A Dependent Language with Type-Safe Program Extraction
Program extraction for dependently-typed languages such as Rocq often requires unsafe type casts. In this work I present some early ideas on a language called Extractly. To remove type-casts from extracted Extractly programs, we forbid large elimination of data types and rely on indexed data types (GADTs). Whilst nothing has yet been formalised, I present a "recipe" for removing large elimination which works for all examples I have found. This includes a metacircular interpreter for the simply-typed lambda calculus.
A Dependent Language with Type-Safe Program Extraction
Program extraction for dependently-typed languages such as Rocq often requires unsafe type casts. In this work in progress I introduce Extractly, a first-order language with data types and codata types inspired by Binder et. al.’s Polarity. Restrictions on large elimination help remove the dependence of types on terms, whilst changes to well-formedness checking of data types ensure little-to-no loss in expressivity.
A Fuelled Self-Reducer for System T
Self-reducers are programs that reduce embeddings of expressions to thier normal forms. They are written in the same language that they reduce. To date, there are no self-reducers for strongly-normalising languages. I have implemented a fuelled self-reducer for System T. Rather than working with Gödel encodings, I used Kiselyov's and Longley and Normalnn's encodings for structured types such as products, sums, and some inductive types. Working with these types within System T produces large unreadable terms. I promote these structured types to first class features of a new metalanguage called Primrose. Primrose compiles into System T. Work on Primrose is ongoing.

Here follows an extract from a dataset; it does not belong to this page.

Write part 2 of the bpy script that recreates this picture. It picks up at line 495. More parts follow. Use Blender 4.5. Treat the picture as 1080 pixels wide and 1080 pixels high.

Freely Extending Interpreters
A partial evaluator extends an interpreter to work on terms with free variables. In this talk, I will formalise this intuition for pure simply-typed languages. I will focus on the simply-typed lambda calculus, but my definitions are in terms of any second-order algebra as defined by Fiore. After giving a definition for a denotational interpreter, I will define what it means for a model of a language (formulated as a SOAS algebra) to extend an interpreter, as well as morphisms between extensions. From this, I will define the free extension of an interpreter, which is the least opinionated partial evaluator.